━━━━━ SUPPLIED DATA
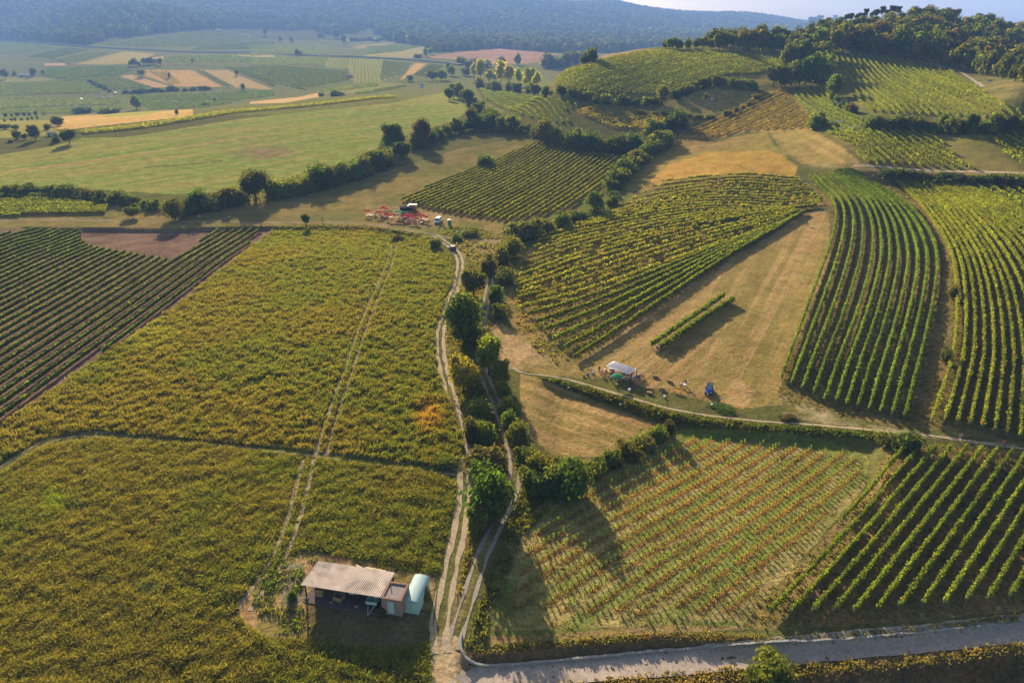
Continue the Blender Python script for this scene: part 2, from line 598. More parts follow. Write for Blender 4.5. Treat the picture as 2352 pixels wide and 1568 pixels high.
def heading(a, b):
    pa, pb = at(*zip(a, b))
    return math.atan2(pb[1] - pa[1], pb[0] - pa[0])


def paint(poly, col, reg=None, col2=None, n=None, ylim=None, lo=.35, hi=.65):
    m = mask(poly, ylim)
    c = np.array(col, float)
    if col2 is None:
        C[m] = c
    else:
        if n is None: n = fbm(MX * .06, MY * .06, 5)
        t = sstep(lo, hi, n[m])[:, None]
        C[m] = c * (1 - t) + np.array(col2) * t
    if reg is not None: REG[m] = reg
    return m


GRN = (.135, .15, .042); VGR = (.10, .125, .040); TAN = (.33, .24, .115); OLV = (.15, .135, .048)
# --- the far valley, behind the meadow
farlim = (560, 2700)
N60 = fbm(MX * .012, MY * .012, 31)
m = (MY > 560) & (MY < 2800) & (VX < 1750); C[m] = (.17, .175, .055)
for pts, c, c2 in [
    (t1([(0, 330), (180, 345), (400, 395), (560, 410), (80, 480), (-200, 460), (-200, 330)]), (.15, .17, .06), None),
    (t1([(580, 410), (780, 430), (440, 510), (210, 490)]), (.17, .19, .06), None),
    (t1([(790, 440), (980, 440), (700, 530), (450, 520)]), (.12, .15, .05), None),
    (t1([(1060, 440), (1330, 460), (1200, 540), (900, 555), (640, 550), (760, 520)]), (.27, .25, .08), None),
    (t1([(1380, 480), (2352, 450), (2352, 540), (1400, 545)]), (.15, .17, .06), None),
    (t1([(1240, 500), (1450, 480), (1380, 510), (1250, 520)]), (.36, .28, .16), None),
    (t1([(370, 545), (560, 540), (570, 560), (382, 562)]), (.38, .28, .16), None),
    (t1([(1900, 470), (2352, 470), (2352, 490), (1900, 500)]), (.34, .27, .15), None),
    (t1([(-300, 500), (430, 530), (300, 555), (-300, 560)]), (.13, .16, .05), None),
    (t1([(400, 580), (1000, 560), (1160, 600), (1000, 650), (470, 680), (350, 640)]), (.11, .14, .045), None),
    (t1([(-200, 670), (250, 655), (500, 680), (100, 720), (-200, 740)]), (.20, .21, .07), None),
    (t1([(1020, 650), (1120, 640), (1450, 740), (1320, 755)]), (.36, .265, .15), None),
    (t1([(1250, 600), (1640, 600), (1910, 745), (1500, 740), (1240, 650)]), (.34, .25, .10), (.40, .27, .10)),
    (t1([(500, 680), (1000, 650), (1300, 745), (1000, 770), (840, 720), (740, 690)]), (.09, .125, .038), None),
    (t1([(-200, 710), (740, 690), (900, 790), (-200, 830)]), (.12, .15, .045), None),
    (t1([(1100, 820), (2352, 770), (2352, 830), (2000, 870), (1150, 860)]), (.14, .17, .055), None),
    (t1([(1900, 570), (2352, 590), (2352, 760), (2040, 610)]), (.11, .14, .045), None),
    (t1([(1950, 600), (2030, 640), (2340, 770), (1950, 745), (1680, 600)]), (.31, .25, .11), None),
    (t2([(0, 490), (700, 490), (640, 560), (840, 600), (860, 700), (500, 760), (350, 750), (0, 620)]), (.12, .15, .05), None),
    (t2([(660, 500), (1130, 510), (1390, 540), (1320, 640), (1100, 700), (890, 715), (840, 580), (640, 570)]), (.20, .22, .07), None),
    (t2([(1410, 540), (1510, 545), (1390, 640), (1280, 690), (1320, 640)]), (.37, .27, .11), None),
    (t2([(1400, 640), (1560, 550), (1680, 560), (1500, 670)]), (.15, .17, .055), None),
    (t2([(560, 770), (1100, 700), (1340, 720), (1340, 740), (880, 800), (600, 800)]), (.17, .19, .06), None),
    (t2([(0, 870), (420, 830), (580, 795), (590, 830), (300, 880), (0, 890)]), (.38, .29, .15), None),
    (t2([(980, 480), (1010, 470), (1500, 400), (1470, 460), (1390, 500)]), (.25, .24, .08), None),
    (t2([(820, 420), (940, 385), (1250, 360), (1100, 410), (900, 420)]), (.22, .21, .085), None),
    (t2([(380, 250), (560, 245), (630, 300), (480, 312)]), (.27, .27, .085), None),
    (t2([(825, 300), (990, 235), (1090, 250), (1080, 290), (1270, 310), (1100, 345), (830, 350)]), (.25, .26, .085), None),
    (t2([(150, 260), (200, 255), (250, 310), (180, 300)]), (.34, .28, .14), None),
    (t2([(1480, 490), (1850, 440), (2100, 412), (2352, 425), (2640, 470), (2560, 520), (2352, 545), (2000, 550), (1700, 505)]), (.25, .165, .125), (.29, .19, .14)),
    (t1([(540, 995), (860, 978), (1380, 948), (1640, 935), (1660, 1000), (1300, 1030), (760, 1090), (550, 1112), (430, 1095)]), (.40, .29, .12), (.36, .27, .11)),
    (t1([(850, 980), (1400, 948), (1250, 985), (900, 1005)]), (.25, .27, .06), None),
    (t1([(-200, 1030), (430, 1030), (450, 1100), (560, 1150), (-200, 1195)]), (.20, .21, .06), None),
    (t1([(-200, 1190), (280, 1230), (500, 1195), (520, 1225), (250, 1290), (-200, 1345)]), (.42, .30, .14), (.34, .25, .11)),
]:
    k_ = np.array((1.4, 1.25, 1.15)); paint(pts, np.array(c) * k_, None, None if c2 is None else np.array(c2) * k_, N60, ylim=(480, 2900))
far = MY > 560
# --- the meadow on the left
MEADOW = [(-400, 370), (0, 356), (110, 338), (185, 318), (300, 314), (560, 272), (905, 236), (1030, 210), (1075, 250), (1050, 275), (870, 330), (880, 360), (640, 440), (540, 440), (400, 447), (150, 430), (-400, 425)]
mead = paint(MEADOW, (.20, .255, .06), 1, (.29, .265, .085), dirstripes(heading((100, 380), (700, 300)), .22, .012, 4))
t = sstep(.25, 1, 1 - np.hypot((VX - 610) / 150, (VY - 352) / 34)) * sstep(.3, .5, dirstripes(heading((330, 385), (700, 330)), .3, .02, 8))
C[mead] = C[mead] * (1 - .95 * t[mead][:, None]) + np.array((.25, .165, .11)) * .95 * t[mead][:, None]
for pl, c, w in [([(0, 395), (200, 372), (420, 338), (600, 310)], (.34, .26, .12), 3.0), ([(330, 386), (420, 379), (520, 368)], (.07, .075, .025), .8)]:
    L_ = line_px(pl, 3)
    dd = np.abs(dist_line(MX, MY, [p[:2] for p in L_[::6]])); k = mead & (dd < w)
    C[k] = c
# --- ground around the wine stand, sunlit dry grass
paint([(-300, 470), (0, 470), (300, 470), (400, 490), (640, 440), (870, 400), (1060, 340), (1250, 310), (1340, 300), (1330, 345), (1130, 370), (1000, 420), (912, 465), (985, 480), (1165, 512), (1200, 545), (1150, 560), (960, 540), (850, 520), (730, 518), (400, 526), (-300, 526)],
      (.24, .185, .075), 2, (.17, .16, .055))
paint([(840, 470), (1000, 478), (1060, 505), (1040, 525), (950, 522), (840, 500)], (.30, .22, .115), 2, (.24, .19, .09), fbm(MX * .3, MY * .3, 2))
paint([(1060, 545), (1170, 550), (1160, 590), (1080, 610), (1040, 565)], (.22, .19, .075), 2, (.28, .21, .10))
# --- bare plum-brown soil under the left vineyard
SOIL = [(-500, 515), (60, 524), (400, 526), (600, 521), (640, 522), (560, 580), (425, 690), (0, 978), (-500, 1320)]
paint(SOIL, (.165, .11, .095), 3, (.20, .135, .11), fbm(MX * .2, MY * .2, 7))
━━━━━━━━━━
> _WHAT IS EXPECTED_
Repeat, with no pictures, each line from the beginning of the data through the line containing "return math.atan2(pb[1] - pa[1], pb[0]", inclusive.

> _TASK OUTPUT_
Continue the Blender Python script for this scene: part 2, from line 598. More parts follow. Write for Blender 4.5. Treat the picture as 2352 pixels wide and 1568 pixels high.
def heading(a, b):
    pa, pb = at(*zip(a, b))
    return math.atan2(pb[1] - pa[1], pb[0] - pa[0])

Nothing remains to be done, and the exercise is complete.